● REQUIREMENT: Restate each of the lines below word for word and drop every picture.

● DATA SEGMENT:
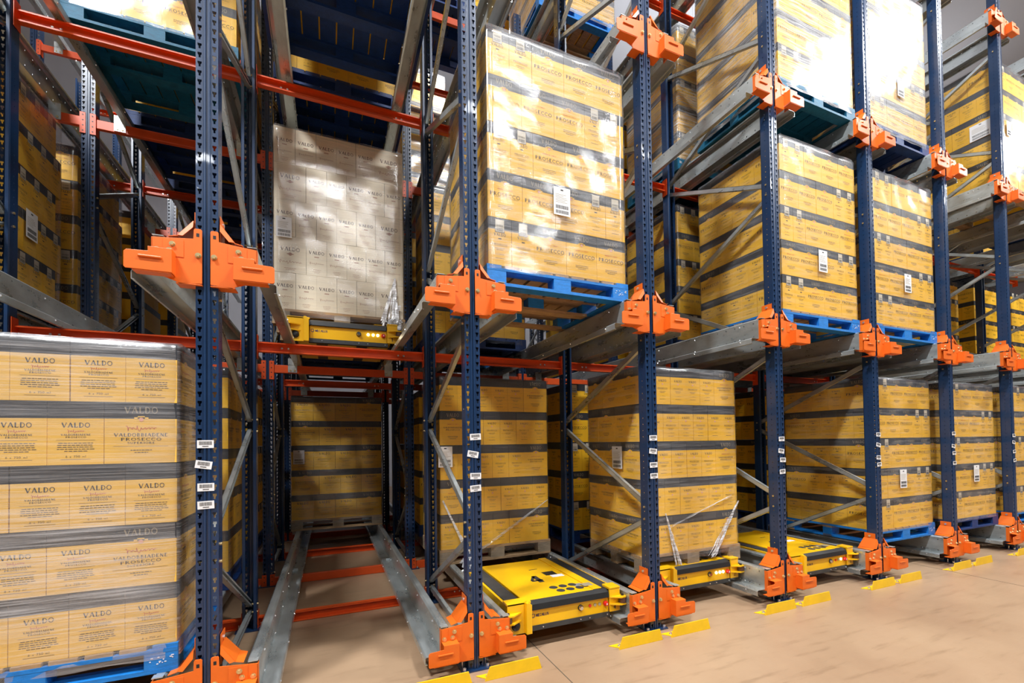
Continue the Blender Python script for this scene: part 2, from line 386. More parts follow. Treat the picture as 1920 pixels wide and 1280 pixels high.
# ------------------------------------------------------------------ cartons
def carton_mesh(kind, n, wd, h):
    mb = MB()
    g = .0012; a, b = wd/2-g, n/2-g; bt = h-.085
    body, ink = {'gold': ('gold', 'goldink'), 'val': ('gold', 'ink'), 'oro': ('goldo', 'ink'), 'four': ('gold', 'goldink'), 'white': ('cream', 'creamink')}[kind]
    if kind == 'white':
        mb.box(-a, a, -b, b, .001, h-.0015, body)
    else:
        mb.box(-a, a, -b, b, .001, bt, body); mb.box(-a, a, -b, b, bt, h-.0015, 'band')
    for face, dep, halfw in (('-Y', b, a), ('+Y', b, a)):
        if kind == 'white':
            put(mb, text_quads('VALDO', wd*.60), face, 0, h*.60, dep, ink)
            put(mb, rectq(-.028, .028, h*.50, h*.53)+discq(0, h*.515, .016), face, 0, 0, dep, 'creamred')
            put(mb, script_line(wd*.72, .035, 2), face, 0, h*.30, dep, 'creamred')
            put(mb, paragraph(wd*.4, h*.12, 2, .014, .004, 5), face, 0, 0, dep, 'creamred')
            continue
        put(mb, text_quads('VALDO', wd*.46, .034), face, 0, bt+.028, dep, 'bandtext')
        put(mb, rectq(-.030, .030, bt-.001, bt+.008)+rectq(-.015, .015, bt, bt+.014), face, 0, 0, dep, body, .0008)
        put(mb, discq(0, bt-.004, .010), face, 0, 0, dep, 'pink', .0012)
        if kind == 'gold':
            put(mb, text_quads('MARCA ORO', wd*.42, .009), face, 0, bt-.052, dep, 'red')
            put(mb, text_quads('PROSECCO', wd*.86, .026), face, 0, bt-.100, dep, ink)
            put(mb, rectq(-wd*.38, wd*.38, bt-.108, bt-.1065), face, 0, 0, dep, ink)
            put(mb, paragraph(wd*.42, bt-.165, 3, .012, .0035, 3), face, 0, 0, dep, ink)
        elif kind in ('val', 'four'):
            put(mb, text_quads('MARCA ORO', wd*.40, .009), face, 0, bt-.05, dep, 'red')
            put(mb, text_quads('VALDOBBIADENE', wd*.70, .014), face, 0, bt-.085, dep, ink)
            put(mb, text_quads('PROSECCO', wd*.52, .014), face, 0, bt-.107, dep, ink)
            put(mb, paragraph(wd*.4, bt-.165, 3, .012, .0035, 4), face, 0, 0, dep, ink)
        else:
            put(mb, script_line(wd*.42, .028, 1), face, 0, bt-.050, dep, 'red')
            put(mb, text_quads('VALDOBBIADENE', wd*.74, .017), face, 0, bt-.092, dep, 'goldink')
            put(mb, text_quads('PROSECCO', wd*.56, .015), face, 0, bt-.114, dep, 'goldink')
            put(mb, text_quads('SUPERIORE', wd*.38, .010), face, 0, bt-.130, dep, 'goldink')
            put(mb, rectq(-wd*.38, wd*.38, bt-.143, bt-.1418), face, 0, 0, dep, 'goldink')
            put(mb, paragraph(wd*.3, bt-.165, 2, .012, .0035, 4), face, 0, 0, dep, 'goldink')
    for face, dep in (('-X', a), ('+X', a)):
        if kind == 'white':
            put(mb, text_quads('VALDO', n*.74), face, 0, h*.60, dep, ink)
            put(mb, rectq(-.02, .02, h*.51, h*.535), face, 0, 0, dep, 'creamred')
            put(mb, script_line(n*.70, .025, 2), face, 0, h*.34, dep, 'creamred')
            put(mb, paragraph(n*.4, h*.16, 3, .014, .0035, 5), face, 0, 0, dep, 'creamred')
            continue
        put(mb, text_quads('VALDO', n*.50), face, 0, bt-.045, dep, 'ink')
        if kind == 'oro':
            put(mb, script_line(n*.30, .018, 1), face, 0, bt-.064, dep, 'red')
            put(mb, text_quads('VALDOBBIADENE', n*.52, .009), face, 0, bt-.086, dep, ink)
            put(mb, text_quads('PROSECCO', n*.36, .008), face, 0, bt-.098, dep, ink)
            put(mb, rectq(-n*.34, n*.34, bt-.109, bt-.1078), face, 0, 0, dep, ink)
            put(mb, paragraph(n*.66, bt-.125, 5, .010, .003, 6), face, 0, 0, dep, ink)
            put(mb, text_quads('6 x 750 ml', n*.36, .010), face, 0, bt-.195, dep, ink)
            put(mb, rectq(-n*.26, n*.26, bt-.205, bt-.2035), face, 0, 0, dep, ink)
        else:
            put(mb, rectq(-.012, .012, bt-.068, bt-.060), face, 0, 0, dep, 'ink') if kind == 'gold' else put(mb, discq(0, bt-.066, .0085), face, 0, 0, dep, 'pink')
            put(mb, text_quads('PROSECCO', n*.62, .010), face, 0, bt-.110, dep, ink)
            put(mb, rectq(-n*.3, n*.3, bt-.116, bt-.1148), face, 0, 0, dep, ink)
            put(mb, paragraph(n*.4, bt-.135, 2, .011, .003, 7), face, 0, 0, dep, ink)
            put(mb, text_quads('6 x 750 ml', n*.34, .009), face, 0, bt-.180, dep, ink)
            put(mb, paragraph(n*.55, bt-.205, 1, .011, .003, 8), face, 0, 0, dep, ink)
        if face == '+X' and kind == 'gold':
            put(mb, rectq(-.036, .036, bt-.020, h-.010), face, 0, 0, dep, 'ink', .0010)
            put(mb, rectq(-.033, .033, bt-.017, h-.013), face, 0, 0, dep, 'lblpaper', .0016)
            bars = []
            x = -.026
            rnd = random.Random(4)
            while x < .026:
                l = rnd.uniform(.0015, .004); bars += rectq(x, x+l, bt-.010, bt+.012); bars += rectq(x, x+l*.7, bt+.020, bt+.034); x += l+.0022
            put(mb, bars, face, 0, 0, dep, 'ink', .0022)
    return mb.mesh('wine_carton')
def plain_carton(body):
    pass
KINDS = {'gold': (.18, .27, .3415), 'val': (.18, .27, .3370), 'oro': (.22, .305, .3170), 'four': (.28, .35, .3415), 'white': (.18, .27, .3415)}
CM = {k: carton_mesh(k, *v) for k, v in KINDS.items()}
def mesh_arrays(me):
    v = np.empty(len(me.vertices)*3, 'f4'); me.vertices.foreach_get('co', v); v = v.reshape(-1, 3)
    f = [tuple(p.vertices) for p in me.polygons]
    mi = [me.materials[p.material_index] for p in me.polygons]
    return v, f, mi
CA = {k: mesh_arrays(m) for k, m in CM.items()}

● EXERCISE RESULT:
Continue the Blender Python script for this scene: part 2, from line 386. More parts follow. Treat the picture as 1920 pixels wide and 1280 pixels high.
# ------------------------------------------------------------------ cartons
def carton_mesh(kind, n, wd, h):
    mb = MB()
    g = .0012; a, b = wd/2-g, n/2-g; bt = h-.085
    body, ink = {'gold': ('gold', 'goldink'), 'val': ('gold', 'ink'), 'oro': ('goldo', 'ink'), 'four': ('gold', 'goldink'), 'white': ('cream', 'creamink')}[kind]
    if kind == 'white':
        mb.box(-a, a, -b, b, .001, h-.0015, body)
    else:
        mb.box(-a, a, -b, b, .001, bt, body); mb.box(-a, a, -b, b, bt, h-.0015, 'band')
    for face, dep, halfw in (('-Y', b, a), ('+Y', b, a)):
        if kind == 'white':
            put(mb, text_quads('VALDO', wd*.60), face, 0, h*.60, dep, ink)
            put(mb, rectq(-.028, .028, h*.50, h*.53)+discq(0, h*.515, .016), face, 0, 0, dep, 'creamred')
            put(mb, script_line(wd*.72, .035, 2), face, 0, h*.30, dep, 'creamred')
            put(mb, paragraph(wd*.4, h*.12, 2, .014, .004, 5), face, 0, 0, dep, 'creamred')
            continue
        put(mb, text_quads('VALDO', wd*.46, .034), face, 0, bt+.028, dep, 'bandtext')
        put(mb, rectq(-.030, .030, bt-.001, bt+.008)+rectq(-.015, .015, bt, bt+.014), face, 0, 0, dep, body, .0008)
        put(mb, discq(0, bt-.004, .010), face, 0, 0, dep, 'pink', .0012)
        if kind == 'gold':
            put(mb, text_quads('MARCA ORO', wd*.42, .009), face, 0, bt-.052, dep, 'red')
            put(mb, text_quads('PROSECCO', wd*.86, .026), face, 0, bt-.100, dep, ink)
            put(mb, rectq(-wd*.38, wd*.38, bt-.108, bt-.1065), face, 0, 0, dep, ink)
            put(mb, paragraph(wd*.42, bt-.165, 3, .012, .0035, 3), face, 0, 0, dep, ink)
        elif kind in ('val', 'four'):
            put(mb, text_quads('MARCA ORO', wd*.40, .009), face, 0, bt-.05, dep, 'red')
            put(mb, text_quads('VALDOBBIADENE', wd*.70, .014), face, 0, bt-.085, dep, ink)
            put(mb, text_quads('PROSECCO', wd*.52, .014), face, 0, bt-.107, dep, ink)
            put(mb, paragraph(wd*.4, bt-.165, 3, .012, .0035, 4), face, 0, 0, dep, ink)
        else:
            put(mb, script_line(wd*.42, .028, 1), face, 0, bt-.050, dep, 'red')
            put(mb, text_quads('VALDOBBIADENE', wd*.74, .017), face, 0, bt-.092, dep, 'goldink')
            put(mb, text_quads('PROSECCO', wd*.56, .015), face, 0, bt-.114, dep, 'goldink')
            put(mb, text_quads('SUPERIORE', wd*.38, .010), face, 0, bt-.130, dep, 'goldink')
            put(mb, rectq(-wd*.38, wd*.38, bt-.143, bt-.1418), face, 0, 0, dep, 'goldink')
            put(mb, paragraph(wd*.3, bt-.165, 2, .012, .0035, 4), face, 0, 0, dep, 'goldink')
    for face, dep in (('-X', a), ('+X', a)):
        if kind == 'white':
            put(mb, text_quads('VALDO', n*.74), face, 0, h*.60, dep, ink)
            put(mb, rectq(-.02, .02, h*.51, h*.535), face, 0, 0, dep, 'creamred')
            put(mb, script_line(n*.70, .025, 2), face, 0, h*.34, dep, 'creamred')
            put(mb, paragraph(n*.4, h*.16, 3, .014, .0035, 5), face, 0, 0, dep, 'creamred')
            continue
        put(mb, text_quads('VALDO', n*.50), face, 0, bt-.045, dep, 'ink')
        if kind == 'oro':
            put(mb, script_line(n*.30, .018, 1), face, 0, bt-.064, dep, 'red')
            put(mb, text_quads('VALDOBBIADENE', n*.52, .009), face, 0, bt-.086, dep, ink)
            put(mb, text_quads('PROSECCO', n*.36, .008), face, 0, bt-.098, dep, ink)
            put(mb, rectq(-n*.34, n*.34, bt-.109, bt-.1078), face, 0, 0, dep, ink)
            put(mb, paragraph(n*.66, bt-.125, 5, .010, .003, 6), face, 0, 0, dep, ink)
            put(mb, text_quads('6 x 750 ml', n*.36, .010), face, 0, bt-.195, dep, ink)
            put(mb, rectq(-n*.26, n*.26, bt-.205, bt-.2035), face, 0, 0, dep, ink)
        else:
            put(mb, rectq(-.012, .012, bt-.068, bt-.060), face, 0, 0, dep, 'ink') if kind == 'gold' else put(mb, discq(0, bt-.066, .0085), face, 0, 0, dep, 'pink')
            put(mb, text_quads('PROSECCO', n*.62, .010), face, 0, bt-.110, dep, ink)
            put(mb, rectq(-n*.3, n*.3, bt-.116, bt-.1148), face, 0, 0, dep, ink)
            put(mb, paragraph(n*.4, bt-.135, 2, .011, .003, 7), face, 0, 0, dep, ink)
            put(mb, text_quads('6 x 750 ml', n*.34, .009), face, 0, bt-.180, dep, ink)
            put(mb, paragraph(n*.55, bt-.205, 1, .011, .003, 8), face, 0, 0, dep, ink)
        if face == '+X' and kind == 'gold':
            put(mb, rectq(-.036, .036, bt-.020, h-.010), face, 0, 0, dep, 'ink', .0010)
            put(mb, rectq(-.033, .033, bt-.017, h-.013), face, 0, 0, dep, 'lblpaper', .0016)
            bars = []
            x = -.026
            rnd = random.Random(4)
            while x < .026:
                l = rnd.uniform(.0015, .004); bars += rectq(x, x+l, bt-.010, bt+.012); bars += rectq(x, x+l*.7, bt+.020, bt+.034); x += l+.0022
            put(mb, bars, face, 0, 0, dep, 'ink', .0022)
    return mb.mesh('wine_carton')
def plain_carton(body):
    pass
KINDS = {'gold': (.18, .27, .3415), 'val': (.18, .27, .3370), 'oro': (.22, .305, .3170), 'four': (.28, .35, .3415), 'white': (.18, .27, .3415)}
CM = {k: carton_mesh(k, *v) for k, v in KINDS.items()}
def mesh_arrays(me):
    v = np.empty(len(me.vertices)*3, 'f4'); me.vertices.foreach_get('co', v); v = v.reshape(-1, 3)
    f = [tuple(p.vertices) for p in me.polygons]
    mi = [me.materials[p.material_index] for p in me.polygons]
    return v, f, mi
CA = {k: mesh_arrays(m) for k, m in CM.items()}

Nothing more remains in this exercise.